GIVEN PROBLEM:
The answer should be a single number: how many lines of the entries below hold the word "script".

(Items from a dataset)
******

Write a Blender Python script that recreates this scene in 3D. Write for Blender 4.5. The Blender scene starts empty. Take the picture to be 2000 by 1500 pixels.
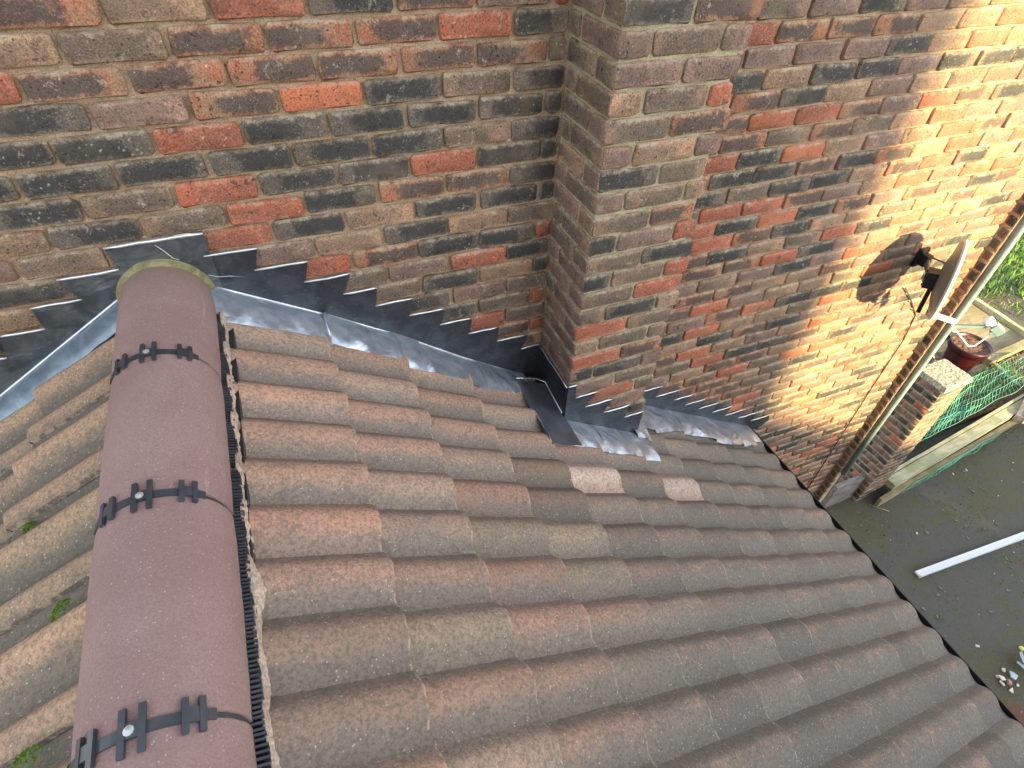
import bpy, math, random
from mathutils import Vector, Matrix, noise
random.seed(7)
R = random.Random(11)
SC = bpy.context.scene
COL = SC.collection

# ------------------------------------------------------------------ camera, sky, sun, exposure
CAM = Vector((-0.8937, -1.7439, 0.3598))
yaw, pitch, roll = 0.4123, -0.7711, 0.0476
fwd = Vector((math.sin(yaw) * math.cos(pitch), math.cos(yaw) * math.cos(pitch), math.sin(pitch)))
rt = Vector((math.cos(yaw), -math.sin(yaw), 0))
up = rt.cross(fwd)
r2 = math.cos(roll) * rt + math.sin(roll) * up
u2 = -math.sin(roll) * rt + math.cos(roll) * up
cd = bpy.data.cameras.new('camera')
cam = bpy.data.objects.new('camera', cd)
COL.objects.link(cam)
cam.matrix_world = Matrix(((r2.x, u2.x, -fwd.x, CAM.x), (r2.y, u2.y, -fwd.y, CAM.y), (r2.z, u2.z, -fwd.z, CAM.z), (0, 0, 0, 1)))
cd.sensor_width = 36
cd.lens = 36 * 1114.35 / 2000
cd.clip_start = 0.02
cd.clip_end = 1000
SC.camera = cam

SUN = Vector((0.15, -1.0, 0.32)).normalized()
elev = math.asin(SUN.z)
azim = math.atan2(SUN.x, SUN.y)
w = bpy.data.worlds.new('World')
SC.world = w
w.use_nodes = True
wn = w.node_tree
bg = wn.nodes['Background']
sky = wn.nodes.new('ShaderNodeTexSky')
sky.sky_type = 'NISHITA'
sky.sun_disc = False
sky.sun_elevation = elev
sky.sun_rotation = azim
sky.dust_density = 0.8
hs = wn.nodes.new('ShaderNodeHueSaturation')
hs.inputs['Saturation'].default_value = 0.32
wn.links.new(sky.outputs[0], hs.inputs['Color'])
wn.links.new(hs.outputs[0], bg.inputs[0])
bg.inputs[1].default_value = 0.15
sl = bpy.data.lights.new('sun', 'SUN')
sl.energy = 5.0
sl.angle = math.radians(1.1)
sl.color = (1.0, 0.77, 0.38)
so = bpy.data.objects.new('sun', sl)
COL.objects.link(so)
so.rotation_euler = SUN.to_track_quat('Z', 'Y').to_euler()
so.location = (3, -6, 6)
vs = SC.view_settings
vs.view_transform = 'Standard'
vs.look = 'None'
vs.gamma = 1
vs.use_curve_mapping = False
vs.exposure = 2.12

# ------------------------------------------------------------------ helpers
def tag(o, label=None, cat=None, group=None, kind=None):
    if label: o['label'] = label
    if cat: o['category'] = cat
    if group: o['group'] = group
    if kind: o['kind'] = kind
    return o

def empty(name, loc=(0, 0, 0)):
    o = bpy.data.objects.new(name, None)
    o.location = loc
    o.empty_display_size = 0.1
    COL.objects.link(o)
    return o

def link(name, me, parent=None, loc=None):
    o = bpy.data.objects.new(name, me)
    COL.objects.link(o)
    if parent is not None:
        o.parent = parent
        o.matrix_parent_inverse = Matrix.Translation(-Vector(parent.location)) if parent.parent is None else Matrix.Translation(-Vector(parent['_w'])) if '_w' in parent else Matrix()
    if loc: o.location = loc
    return o

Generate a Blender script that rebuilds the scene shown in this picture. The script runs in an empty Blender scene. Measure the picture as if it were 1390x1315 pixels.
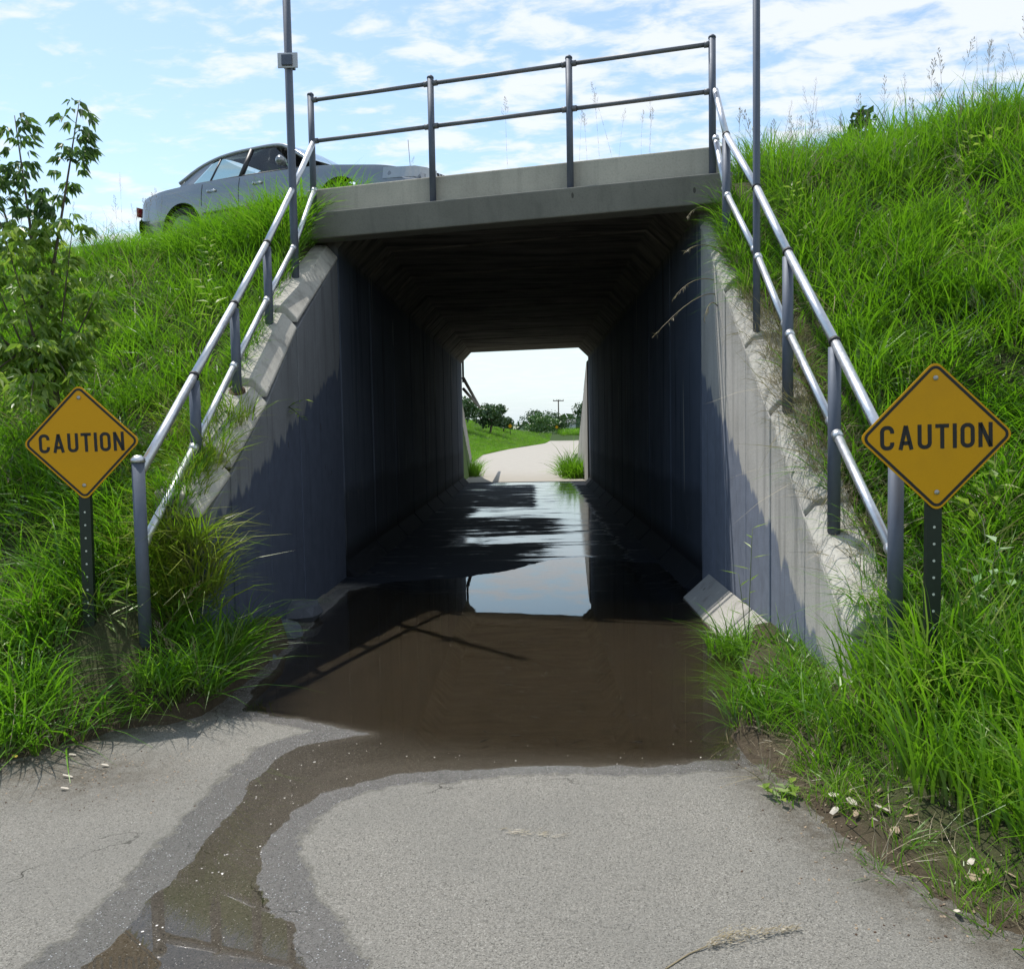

******

TASK ANSWER:
2